Bis Euro 5 gibt es also einen genau bezifferten Grenzwert, für Euro 6 nicht. Dabei stoßen letztere real im Schnitt 507 mg NOx/km aus, wie das Umweltbundesamt schreibt. Fassen wir zusammen: Euro-6-Diesel dürfen knapp doppelt so viel emittieren wie ältere Fahrzeuge, brauchen aber trotzdem nicht nachgerüstet zu werden. Das also versteht das Kabinett unter „Verhältnismäßigkeit“.

  • „Der Gesetzentwurf stellt weiterhin klar, dass Verkehrsverbote (…) bis zu einem Wert von 50 Mikrogramm NO2 pro Kubikmeter Luft im Jahresmittel in der Regel nicht erforderlich sind. In diesen Gebieten ist davon auszugehen, dass der europarechtlich vorgegebene Luftqualitätsgrenzwert für NO2 von 40 Mikrogramm pro Kubikmeter Luft im Jahresmittel bereits aufgrund der Fördermaßnahmen, die die Bundesregierung schon beschlossen hat, der Software-Updates und der Maßnahmen der lokalen Behörden eingehalten werden kann. Der Grenzwert von 40 Mikrogramm pro Kubikmeter Luft wird dadurch nicht verändert.“

Hier wird es endgültig orwellsch: Der Grenzwert wird nicht verändert, wir brauchen uns aber nicht mehr an ihn zu halten? Der Grenzwert gilt und er gilt nicht? Welchen Teil des Wortes „Grenzwert“ habt Ihr nicht verstanden?

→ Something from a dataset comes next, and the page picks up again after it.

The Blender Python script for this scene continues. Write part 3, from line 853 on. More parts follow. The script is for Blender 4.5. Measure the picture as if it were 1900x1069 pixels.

Und was genau bedeutet dieses ominöse „ist davon auszugehen“? Ob die Maßnahmen wirken oder nicht, lässt sich messen. Wenn sich die 40 Mikrogramm dadurch tatsächlich erreichen lassen, sind Fahrverbote ohnehin vom Tisch. Und wenn nicht – ja, was dann? Gehen wir eben weiter von irgendwas aus. In dieser logischen Endlosschleife will sich die Koalition offenbar häuslich niederlassen. Ich bin gespannt, was die EU-Kommission und die Gerichte dazu sagen.